Short problem
Please copy out exactly, and only, the lines between the line with "Recreate this scene" and the line with "random.seed(7)", both included. Pictures are to be omitted.

Dataset extract

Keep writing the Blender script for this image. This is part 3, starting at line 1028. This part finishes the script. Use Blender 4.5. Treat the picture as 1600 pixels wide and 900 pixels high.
...
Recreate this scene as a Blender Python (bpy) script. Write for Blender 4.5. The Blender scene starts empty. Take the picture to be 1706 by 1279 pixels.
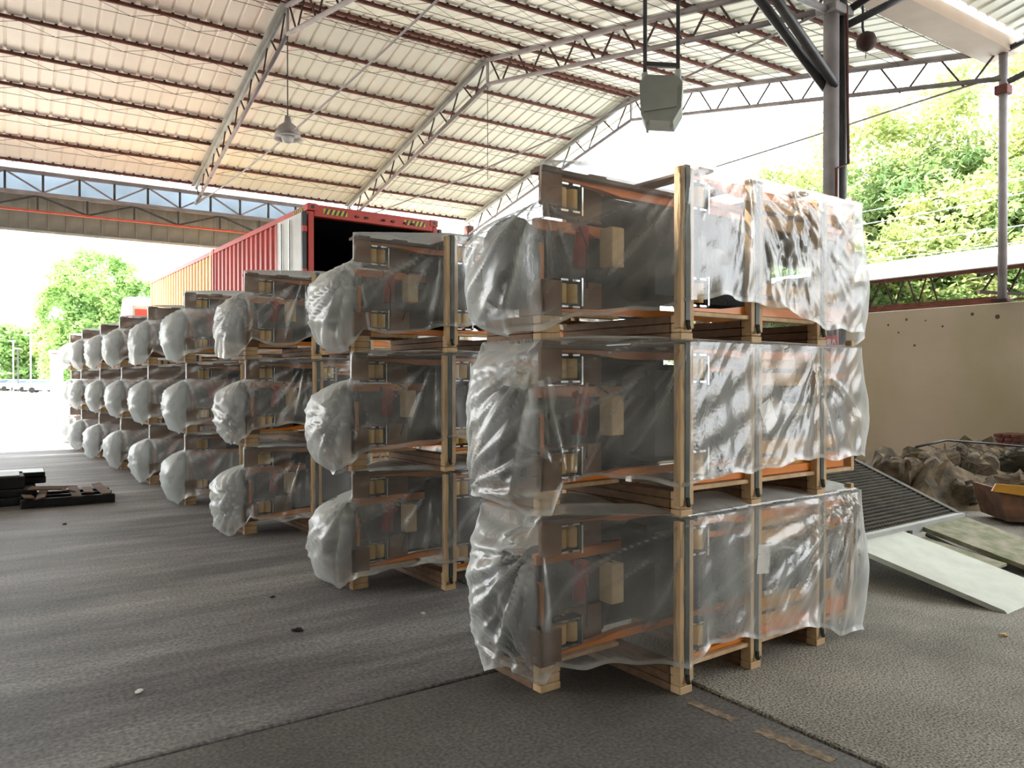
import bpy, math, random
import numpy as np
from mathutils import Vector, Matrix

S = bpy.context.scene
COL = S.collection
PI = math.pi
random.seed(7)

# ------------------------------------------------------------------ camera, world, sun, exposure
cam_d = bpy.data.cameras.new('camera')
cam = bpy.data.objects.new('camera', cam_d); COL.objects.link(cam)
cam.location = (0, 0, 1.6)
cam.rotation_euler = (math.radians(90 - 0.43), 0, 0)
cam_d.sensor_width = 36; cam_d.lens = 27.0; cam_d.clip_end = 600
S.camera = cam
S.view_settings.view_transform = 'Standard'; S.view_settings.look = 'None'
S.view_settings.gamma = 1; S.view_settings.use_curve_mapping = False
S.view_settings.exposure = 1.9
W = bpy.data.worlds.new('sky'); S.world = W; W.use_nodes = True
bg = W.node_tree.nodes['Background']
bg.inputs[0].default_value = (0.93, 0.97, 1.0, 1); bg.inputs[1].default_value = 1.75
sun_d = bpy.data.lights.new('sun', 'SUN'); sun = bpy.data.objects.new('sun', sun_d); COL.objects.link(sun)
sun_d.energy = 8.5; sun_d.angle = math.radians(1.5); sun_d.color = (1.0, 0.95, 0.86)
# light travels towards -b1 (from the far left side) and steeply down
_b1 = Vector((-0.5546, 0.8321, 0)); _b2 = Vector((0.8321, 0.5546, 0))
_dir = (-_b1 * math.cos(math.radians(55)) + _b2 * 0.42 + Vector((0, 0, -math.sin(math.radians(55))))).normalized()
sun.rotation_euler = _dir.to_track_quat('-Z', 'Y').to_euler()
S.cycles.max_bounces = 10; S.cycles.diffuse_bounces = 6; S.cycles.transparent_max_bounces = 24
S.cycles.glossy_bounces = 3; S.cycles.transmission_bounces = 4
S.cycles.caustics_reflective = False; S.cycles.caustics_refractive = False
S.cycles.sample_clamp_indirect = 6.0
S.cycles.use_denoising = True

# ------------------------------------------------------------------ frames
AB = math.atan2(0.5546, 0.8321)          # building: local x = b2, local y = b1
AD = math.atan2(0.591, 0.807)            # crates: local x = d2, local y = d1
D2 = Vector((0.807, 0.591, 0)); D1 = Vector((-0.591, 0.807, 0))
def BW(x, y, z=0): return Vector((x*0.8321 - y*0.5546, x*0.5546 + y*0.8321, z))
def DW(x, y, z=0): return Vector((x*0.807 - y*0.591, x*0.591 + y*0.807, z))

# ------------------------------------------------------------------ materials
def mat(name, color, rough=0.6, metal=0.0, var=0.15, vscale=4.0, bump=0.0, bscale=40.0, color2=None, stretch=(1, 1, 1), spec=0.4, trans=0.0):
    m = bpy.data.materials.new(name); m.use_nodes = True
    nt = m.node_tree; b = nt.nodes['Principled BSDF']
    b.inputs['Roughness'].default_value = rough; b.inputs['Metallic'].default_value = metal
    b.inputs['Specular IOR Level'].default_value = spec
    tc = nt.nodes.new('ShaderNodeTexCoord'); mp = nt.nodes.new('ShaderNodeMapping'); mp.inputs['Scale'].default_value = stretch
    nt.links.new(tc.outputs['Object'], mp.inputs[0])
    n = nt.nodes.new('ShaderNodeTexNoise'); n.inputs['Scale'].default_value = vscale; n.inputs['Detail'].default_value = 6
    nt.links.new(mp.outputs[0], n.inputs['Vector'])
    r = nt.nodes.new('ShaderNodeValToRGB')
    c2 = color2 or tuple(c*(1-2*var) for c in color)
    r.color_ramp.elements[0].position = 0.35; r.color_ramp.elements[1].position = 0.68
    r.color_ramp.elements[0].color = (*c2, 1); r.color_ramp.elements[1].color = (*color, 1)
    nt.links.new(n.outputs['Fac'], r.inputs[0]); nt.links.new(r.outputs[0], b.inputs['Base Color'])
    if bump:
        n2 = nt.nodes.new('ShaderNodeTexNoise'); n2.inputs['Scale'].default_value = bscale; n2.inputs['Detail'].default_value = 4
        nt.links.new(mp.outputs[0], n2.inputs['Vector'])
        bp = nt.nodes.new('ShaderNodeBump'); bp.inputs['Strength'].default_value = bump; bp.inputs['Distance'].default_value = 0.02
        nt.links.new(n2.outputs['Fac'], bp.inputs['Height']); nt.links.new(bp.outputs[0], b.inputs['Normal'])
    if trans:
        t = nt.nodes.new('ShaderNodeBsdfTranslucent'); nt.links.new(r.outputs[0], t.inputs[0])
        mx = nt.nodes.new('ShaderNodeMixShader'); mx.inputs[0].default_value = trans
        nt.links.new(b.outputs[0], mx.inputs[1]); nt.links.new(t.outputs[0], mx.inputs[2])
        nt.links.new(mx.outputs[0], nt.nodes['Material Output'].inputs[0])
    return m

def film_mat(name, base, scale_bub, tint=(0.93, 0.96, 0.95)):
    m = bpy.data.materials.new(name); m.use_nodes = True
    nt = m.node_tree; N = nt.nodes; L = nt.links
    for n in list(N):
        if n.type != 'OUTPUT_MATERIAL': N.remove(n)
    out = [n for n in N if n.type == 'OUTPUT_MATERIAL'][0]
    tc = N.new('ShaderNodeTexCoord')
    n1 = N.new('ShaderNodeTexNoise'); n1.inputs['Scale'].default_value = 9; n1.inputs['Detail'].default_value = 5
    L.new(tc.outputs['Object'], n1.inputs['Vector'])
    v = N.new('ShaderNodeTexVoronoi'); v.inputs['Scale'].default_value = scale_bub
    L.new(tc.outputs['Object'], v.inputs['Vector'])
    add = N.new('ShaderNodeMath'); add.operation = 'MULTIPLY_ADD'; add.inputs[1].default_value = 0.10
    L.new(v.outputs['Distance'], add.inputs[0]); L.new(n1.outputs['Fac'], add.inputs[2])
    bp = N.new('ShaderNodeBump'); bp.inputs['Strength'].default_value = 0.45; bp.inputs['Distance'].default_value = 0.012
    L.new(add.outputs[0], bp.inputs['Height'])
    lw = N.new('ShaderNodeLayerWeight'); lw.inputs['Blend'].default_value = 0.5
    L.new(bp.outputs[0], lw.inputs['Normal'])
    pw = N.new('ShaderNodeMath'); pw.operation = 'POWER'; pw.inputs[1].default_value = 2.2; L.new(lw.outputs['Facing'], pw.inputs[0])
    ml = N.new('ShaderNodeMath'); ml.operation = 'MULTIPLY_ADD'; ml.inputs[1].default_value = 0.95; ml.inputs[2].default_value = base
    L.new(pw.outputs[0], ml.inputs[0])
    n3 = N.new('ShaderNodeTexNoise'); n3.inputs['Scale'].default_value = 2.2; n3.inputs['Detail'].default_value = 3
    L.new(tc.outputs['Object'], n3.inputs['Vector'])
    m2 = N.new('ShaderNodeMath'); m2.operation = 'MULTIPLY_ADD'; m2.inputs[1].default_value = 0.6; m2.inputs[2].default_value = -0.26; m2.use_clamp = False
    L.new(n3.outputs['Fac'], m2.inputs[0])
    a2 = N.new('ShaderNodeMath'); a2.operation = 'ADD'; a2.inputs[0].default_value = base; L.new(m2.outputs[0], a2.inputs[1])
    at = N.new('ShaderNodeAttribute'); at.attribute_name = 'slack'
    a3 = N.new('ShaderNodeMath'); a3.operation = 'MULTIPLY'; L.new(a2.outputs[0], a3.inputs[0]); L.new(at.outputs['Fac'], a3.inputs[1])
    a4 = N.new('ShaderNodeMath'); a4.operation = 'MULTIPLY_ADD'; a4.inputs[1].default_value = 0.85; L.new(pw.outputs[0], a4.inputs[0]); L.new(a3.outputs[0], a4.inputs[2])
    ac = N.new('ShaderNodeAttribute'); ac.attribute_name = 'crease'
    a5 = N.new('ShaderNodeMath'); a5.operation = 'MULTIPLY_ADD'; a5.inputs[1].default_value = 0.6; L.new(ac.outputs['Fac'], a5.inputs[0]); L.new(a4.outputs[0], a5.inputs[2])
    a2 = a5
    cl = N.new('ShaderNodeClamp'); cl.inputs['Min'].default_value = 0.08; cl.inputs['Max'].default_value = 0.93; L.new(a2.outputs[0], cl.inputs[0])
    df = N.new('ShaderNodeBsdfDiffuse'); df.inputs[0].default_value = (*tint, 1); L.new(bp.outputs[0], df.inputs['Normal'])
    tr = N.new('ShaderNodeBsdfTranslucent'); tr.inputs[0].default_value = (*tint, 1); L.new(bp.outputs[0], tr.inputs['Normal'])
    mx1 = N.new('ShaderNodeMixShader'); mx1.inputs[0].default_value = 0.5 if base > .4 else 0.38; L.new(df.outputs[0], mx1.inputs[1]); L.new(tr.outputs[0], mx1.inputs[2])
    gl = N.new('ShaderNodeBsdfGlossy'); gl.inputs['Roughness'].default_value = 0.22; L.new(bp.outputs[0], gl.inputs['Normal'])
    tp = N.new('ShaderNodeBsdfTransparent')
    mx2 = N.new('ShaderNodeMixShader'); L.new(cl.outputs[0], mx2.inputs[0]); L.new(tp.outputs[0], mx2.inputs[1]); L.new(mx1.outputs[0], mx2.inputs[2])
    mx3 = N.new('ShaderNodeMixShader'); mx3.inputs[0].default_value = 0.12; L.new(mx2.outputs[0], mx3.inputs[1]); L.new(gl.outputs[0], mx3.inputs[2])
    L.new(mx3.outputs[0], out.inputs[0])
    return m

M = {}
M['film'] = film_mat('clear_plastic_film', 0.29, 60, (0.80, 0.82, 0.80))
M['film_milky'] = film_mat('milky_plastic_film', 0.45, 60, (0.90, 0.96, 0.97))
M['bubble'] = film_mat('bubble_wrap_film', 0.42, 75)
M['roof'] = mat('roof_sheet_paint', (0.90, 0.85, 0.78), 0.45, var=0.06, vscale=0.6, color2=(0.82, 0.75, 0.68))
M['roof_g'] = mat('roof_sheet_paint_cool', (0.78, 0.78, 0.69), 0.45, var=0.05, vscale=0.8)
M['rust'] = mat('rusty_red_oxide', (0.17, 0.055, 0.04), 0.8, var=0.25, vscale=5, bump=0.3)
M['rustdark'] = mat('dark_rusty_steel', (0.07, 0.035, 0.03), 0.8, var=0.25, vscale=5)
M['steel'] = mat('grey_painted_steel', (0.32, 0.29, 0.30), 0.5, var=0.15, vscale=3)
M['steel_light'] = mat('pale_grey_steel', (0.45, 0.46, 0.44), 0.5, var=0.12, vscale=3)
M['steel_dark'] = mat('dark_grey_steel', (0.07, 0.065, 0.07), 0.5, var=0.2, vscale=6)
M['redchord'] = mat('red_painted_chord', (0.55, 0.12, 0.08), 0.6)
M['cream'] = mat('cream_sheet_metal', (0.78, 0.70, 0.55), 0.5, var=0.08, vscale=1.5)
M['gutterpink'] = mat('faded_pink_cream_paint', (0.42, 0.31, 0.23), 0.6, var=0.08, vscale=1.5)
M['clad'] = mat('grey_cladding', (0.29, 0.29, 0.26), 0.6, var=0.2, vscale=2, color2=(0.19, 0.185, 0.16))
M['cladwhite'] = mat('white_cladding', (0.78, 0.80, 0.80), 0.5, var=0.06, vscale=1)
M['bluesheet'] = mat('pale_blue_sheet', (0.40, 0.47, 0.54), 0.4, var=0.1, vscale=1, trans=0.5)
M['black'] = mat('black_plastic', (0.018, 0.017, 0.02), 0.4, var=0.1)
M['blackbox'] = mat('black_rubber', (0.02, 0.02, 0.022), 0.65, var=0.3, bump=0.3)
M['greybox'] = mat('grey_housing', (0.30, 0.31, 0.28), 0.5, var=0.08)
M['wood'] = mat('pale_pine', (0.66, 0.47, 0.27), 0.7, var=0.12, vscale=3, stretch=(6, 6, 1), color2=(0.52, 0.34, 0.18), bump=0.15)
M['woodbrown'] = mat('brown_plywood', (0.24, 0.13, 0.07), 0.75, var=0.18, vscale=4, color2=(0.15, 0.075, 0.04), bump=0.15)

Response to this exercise
Recreate this scene as a Blender Python (bpy) script. Write for Blender 4.5. The Blender scene starts empty. Take the picture to be 1706 by 1279 pixels.
import bpy, math, random
import numpy as np
from mathutils import Vector, Matrix

S = bpy.context.scene
COL = S.collection
PI = math.pi
random.seed(7)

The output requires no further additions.